I’m gonna check the pressures before I replace it when it’s static to see if I lost anything. If there’s no change then I knkw the system isn’t leaking and there’s most likely just an airflow problem. If it is leaking then the only place I can think of is the evaporator because I’ve already hit the system with some dye and a UV light and everything is clean under the hood. Might have a shop use one of those Freon wands to see if anything is coming out of the evaporator if it is leaking.

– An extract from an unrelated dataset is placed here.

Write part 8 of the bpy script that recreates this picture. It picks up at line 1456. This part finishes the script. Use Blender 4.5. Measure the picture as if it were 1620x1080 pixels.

Probably gonna replace it just to see if the vents blow any harder.
 

· Registered
Joined
·
2,890 Posts
some loss over time occurs if im not mistaken. it permeates through the hose very slowly from what i remember. im not 100% sure on that though so Im sure someone will correct me if I am wrong.
 

· Registered
Joined
·
333 Posts
Discussion Starter · #20 ·
some loss over time occurs if im not mistaken. it permeates through the hose very slowly from what i remember. im not 100% sure on that though so Im sure someone will correct me if I am wrong.
I’ve read about it too, I just see people boasting vent temps in the mid 40s to 50s and my car struggles to reach those temperatures at any given day which is frustrating hence why I feel like it’s an airflow issue or clogged evaporator.